Però – il racconto prosegue – appena essi lo riconobbero, Gesù scompare dalla loro vista. Non lo vedono più. È strano! Ora che lo avevano riconosciuto, potevano finalmente conversare con Lui faccia a faccia, si sarebbero finalmente sciolti i tanti loro dubbi…Invece no! Appena lo riconobbero, Gesù sparisce. Noi, come i discepoli di Emmaus, tante volte vorremmo vedere Gesù: chi di noi non ha sentito, almeno una volta nella vita, il desiderio di vedere Gesù, quasi per convincerci… Sì, noi crediamo, abbiamo la fede, altrimenti non staremmo qui, certo, però chissà quante volte ci è di provare nel cuore questo desiderio. È un desiderio legittimo, nulla di male. Ma purtroppo non ci è più dato di vedere Gesù. Il Vangelo di questa sera risponde al nostro desiderio. È vero! Gesù non lo vediamo, ma i discepoli di Emmaus lo hanno visto e non lo hanno riconosciuto, dunque non è questione di vedere. Quando lo hanno riconosciuto? Quando ha spezzato il pane.
E allora i nostri due discepoli tornarono subito a Gerusalemme. All’inizio erano stanchi e sfiduciati, ora la stanchezza non c’è più. Hanno visto il Signore, hanno capito, l’hanno riconosciuto e tornano a portare la lieta notizia agli altri discepoli: “Abbiamo visto il Signore!”. Quelli che erano cenacolo, anch’essi raccontano che anche loro avevano visto il Signore. Si comunicano questa gioia a vicenda.
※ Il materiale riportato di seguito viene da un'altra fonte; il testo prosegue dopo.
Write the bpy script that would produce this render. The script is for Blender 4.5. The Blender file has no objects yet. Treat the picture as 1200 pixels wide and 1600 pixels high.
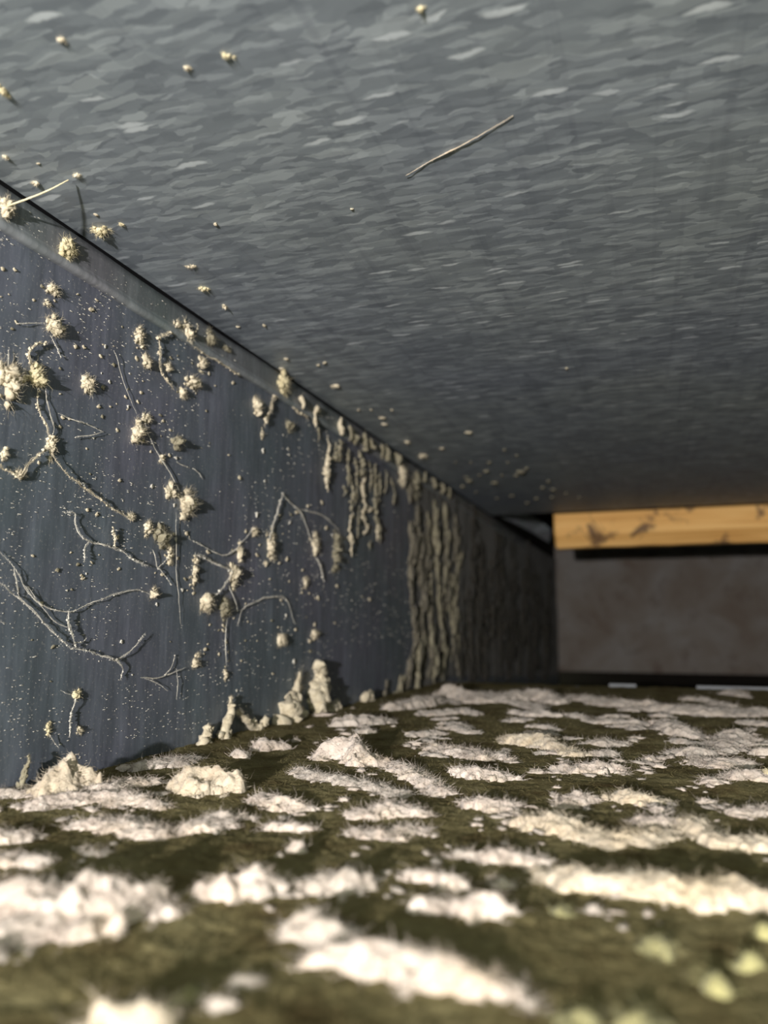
import bpy, math
import numpy as np
from mathutils import Vector, Matrix

rng = np.random.default_rng(7)
scene = bpy.context.scene
COL = scene.collection

# ------------------------------------------------------------------ camera
# duct frame: X right, Y along the duct, Z up, the lens at the origin (metres)
F = 1200.0                                   # focal length in pixels of the 1200x1600 frame
TH = math.atan(178 / 1200)                   # pitch up
PS = math.asin(420 / math.sqrt(420**2 + 178**2 + 1200**2))   # yaw to the left
FW = np.array([-math.sin(PS) * math.cos(TH), math.cos(PS) * math.cos(TH), math.sin(TH)])
RT = np.array([math.cos(PS), math.sin(PS), 0.0])
UP = np.cross(RT, FW)
cam = bpy.data.objects.new('camera', bpy.data.cameras.new('camera'))
COL.objects.link(cam)
M = Matrix.Identity(4)
for i in range(3):
    M[i][0], M[i][1], M[i][2] = RT[i], UP[i], -FW[i]
cam.matrix_world = M
cam.data.sensor_fit = 'AUTO'
cam.data.sensor_width = 36.0
cam.data.lens = 36.0 * F / 1600
cam.data.clip_start = 0.005
cam.data.clip_end = 20
cam.data.dof.use_dof = True
cam.data.dof.focus_distance = 0.29
cam.data.dof.aperture_fstop = 9.0
scene.camera = cam

# ------------------------------------------------------------------ world, light, exposure
wd = bpy.data.worlds.new('room_outside')
scene.world = wd
wd.use_nodes = True
bgn = wd.node_tree.nodes['Background']
bgn.inputs[0].default_value = (0.78, 0.87, 0.58, 1)
bgn.inputs[1].default_value = 1.45

fl = bpy.data.lights.new('flash_set_back', 'SPOT')
fl.energy = 42
fl.color = (1.0, 0.955, 0.92)
fl.spot_size = math.radians(86)
fl.spot_blend = 1.0
fl.shadow_soft_size = 0.006
flash = bpy.data.objects.new('flash_set_back', fl)
COL.objects.link(flash)
lp = -0.17 * RT - 0.35 * FW + 0.075 * UP  # stand-in for the flash, set well behind the lens to even its falloff
flash.location = Vector(lp)
aim = Vector((0.06, 1.07, 0.20)) - Vector(lp)
flash.rotation_euler = aim.to_track_quat('-Z', 'Y').to_euler()

scene.view_settings.view_transform = 'Standard'
scene.view_settings.look = 'None'
scene.view_settings.exposure = 0.0
scene.view_settings.gamma = 1.0
scene.view_settings.use_curve_mapping = False
scene.cycles.max_bounces = 8
scene.cycles.sample_clamp_indirect = 3.0

# ------------------------------------------------------------------ sizes of the duct
WX = -0.200      # left wall
CZ = 0.148       # ceiling
FZ = -0.0535     # floor felt
SEAM = 0.1315    # lower hem of the folded flange
FEND = 0.735     # floor ends
CEND = 1.020     # ceiling ends
WEND = 1.750     # left wall ends / back panel
XR = 0.46        # right wall
YB = -0.06       # open end behind the lens


def ray(x, y):
    return FW + (x - 600) / F * RT - (y - 800) / F * UP


def proj(p):
    d = p @ FW
    return 600 + F * (p @ RT) / d, 800 - F * (p @ UP) / d, d


def on_wall(x, y, off=0.0):
    d = ray(x, y)
    return d * ((WX + off) / d[0])


def on_ceil(x, y, off=0.0):
    d = ray(x, y)
    return d * ((CZ - off) / d[2])


def on_floor(x, y):
    d = ray(x, y)
    return d * (FZ / d[2])


def on_back(x, y, Y):
    d = ray(x, y)
    return d * (Y / d[1])


# ------------------------------------------------------------------ numpy noise
def _h(ix, iy, iz, seed):
    n = (ix * 374761393 + iy * 668265263 + iz * 2147483647 + seed * 974634777) & 0xFFFFFFFF
    n = ((n ^ (n >> 13)) * 1274126177) & 0xFFFFFFFF
    return ((n ^ (n >> 16)) & 0xFFFF) / 65535.0


def vnoise(p, seed=0):
    i = np.floor(p).astype(np.int64)
    f = p - i
    f = f * f * (3 - 2 * f)
    r = 0
    for dx in (0, 1):
        for dy in (0, 1):
            for dz in (0, 1):
                w = (f[..., 0] if dx else 1 - f[..., 0]) * (f[..., 1] if dy else 1 - f[..., 1]) * (f[..., 2] if dz else 1 - f[..., 2])
                r = r + w * _h(i[..., 0] + dx, i[..., 1] + dy, i[..., 2] + dz, seed)
    return r * 2 - 1


def fbm(p, octv=4, seed=0, gain=0.5):
    r, a, t = 0, 1.0, 0
    for o in range(octv):
        r = r + a * vnoise(p * (2.03 ** o) + 17.3 * o, seed + o)
        t += a
        a *= gain
    return r / t


def p3(x, y, z=0.0):
    return np.stack([x, y, np.zeros_like(x) + z], -1)


# ------------------------------------------------------------------ mesh helpers
def raw_mesh(name, V, quads=None, tris=None, smooth=True):
    V = np.asarray(V, dtype=np.float32)
    q = np.zeros((0, 4), np.int32) if quads is None else np.asarray(quads, np.int32).reshape(-1, 4)
    t = np.zeros((0, 3), np.int32) if tris is None else np.asarray(tris, np.int32).reshape(-1, 3)
    me = bpy.data.meshes.new(name)
    me.vertices.add(len(V))
    me.vertices.foreach_set('co', V.ravel())
    nl = q.size + t.size
    me.loops.add(nl)
    me.loops.foreach_set('vertex_index', np.concatenate([q.ravel(), t.ravel()]))
    npoly = len(q) + len(t)
    me.polygons.add(npoly)
    st = np.concatenate([np.arange(len(q)) * 4, len(q) * 4 + np.arange(len(t)) * 3]).astype(np.int32)
    me.polygons.foreach_set('loop_start', st)
    me.polygons.foreach_set('use_smooth', np.full(npoly, smooth))
    me.update(calc_edges=True)
    me.validate()
    return me


class MB:
    """collects pieces of one mesh"""
    def __init__(self):
        self.v, self.q, self.t, self.n = [], [], [], 0

    def add(self, V, q=None, t=None):
        V = np.asarray(V, float)
        self.v.append(V)
        if q is not None and len(q):
            self.q.append(np.asarray(q) + self.n)
        if t is not None and len(t):
            self.t.append(np.asarray(t) + self.n)
        self.n += len(V)

    def box(self, lo, hi):
        x0, y0, z0 = lo
        x1, y1, z1 = hi
        V = [(x0, y0, z0), (x1, y0, z0), (x1, y1, z0), (x0, y1, z0), (x0, y0, z1), (x1, y0, z1), (x1, y1, z1), (x0, y1, z1)]
        self.add(V, [(0, 3, 2, 1), (4, 5, 6, 7), (0, 1, 5, 4), (1, 2, 6, 5), (2, 3, 7, 6), (3, 0, 4, 7)])

    def build(self, name, mat, parent=None, loc=(0, 0, 0), smooth=True):
        V = np.concatenate(self.v) - np.asarray(loc, float)
        me = raw_mesh(name, V, np.concatenate(self.q) if self.q else None, np.concatenate(self.t) if self.t else None, smooth)
        return link(name, me, mat, parent, loc)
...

Vedete – dicevo all’inizio – il racconto dei discepoli di Emmaus assomiglia molto alla nostra vita di tutti i giorni. Non è forse vero che tante volte noi veniamo a messa proprio come i due discepoli? Facciamo la strada di andata verso la Chiesa a volte stanchi, sfiduciati, indolenti perché magari tante cose ci hanno deluso, vorremmo quasi non andare, poi, per un eccesso di scrupolo, ci andiamo, magari la prendiamo con comodo, arriviamo un po’ più tardi…Ecco a volte noi arriviamo in Chiesa proprio come i due discepoli di Emmaus, senza grande convinzione, senza crederci troppo. Però qui accade qualcosa: la parola di Dio ci viene annunciata nelle letture, poi c’è l’omelia che ce le spiega, la preghiera e poi, soprattutto, ci sediamo alla mensa e si ripete quel gesto: il pane che si spezza, prendete, mangiate…
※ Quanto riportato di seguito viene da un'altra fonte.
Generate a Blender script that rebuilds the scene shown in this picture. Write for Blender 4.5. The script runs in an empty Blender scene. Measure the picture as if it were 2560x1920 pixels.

Quale dovrebbe essere allora il frutto, l’esito di questo incontro col Signore? Anche noi, come i due discepoli di Emmaus, dovremmo uscire di qui e fare il ritorno dalla Chiesa a casa felici di aver incontrato il Signore. Portiamo ogni volta, ogni domenica, all’altare il peso delle nostre miserie, delle nostre incertezze, dei nostri dubbi, dei nostri insuccessi, ma partiamo dall’altare, dopo aver mangiato questo pane spezzato, con una gioia dentro che scoppia nelle vene e ci porta davvero ad essere tra gli altri annunciatori di questa novità: Gesù è risorto e vive con noi!
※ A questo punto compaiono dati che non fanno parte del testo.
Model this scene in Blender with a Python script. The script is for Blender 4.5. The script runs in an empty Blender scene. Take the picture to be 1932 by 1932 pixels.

C’è una nuova vita da annunciare. Coraggio, impegniamoci, cerchiamo di mettercela tutta perché Gesù è risorto e perciò vale la pena impegnarci per questo mondo nuovo! Ecco che, per concludere la nostra riflessione, ci soccorre la seconda lettura, tratta dalla lettera di San Pietro: “Carissimi, se pregando chiamate Padre colui che senza riguardi personali giudica ciascuno secondo le sue opere, comportatevi con timore nel tempo del vostro pellegrinaggio”. Ecco, la vita è un pellegrinaggio, ci ha ricordato san Pietro. Fermiamoci! Abbiamo ascoltato una Parola che fa luce al nostro cammino! Tra poco Mangeremo questo Pane che ci mette la forza di Dio nel cuore, anche se per tanti di voi questo sarà solo nel desiderio. Ma il Signor ci assicura che Lui viene, non ci lascia soli! E dopo questa sosta, riprendiamo il cammino con più forza, con più gioia, con più entusiasmo, sicuri che il Signore viaggia con noi.
Cari fratelli, noi dobbiamo aprire gli occhi e riconoscerlo in ogni fratello che cammina con noi, soprattutto nel povero, nel malato, in chi è solo e afflitto dai mali della vita. Riconosciamo il Signore che è il nostro compagno di strada, risuonano sempre imperative le parole che Gesù disse concludendo la descrizione del giudizio finale: “Qualunque cosa avrete fatto al più piccolo dei miei fratelli, l’avrete fatta a me!”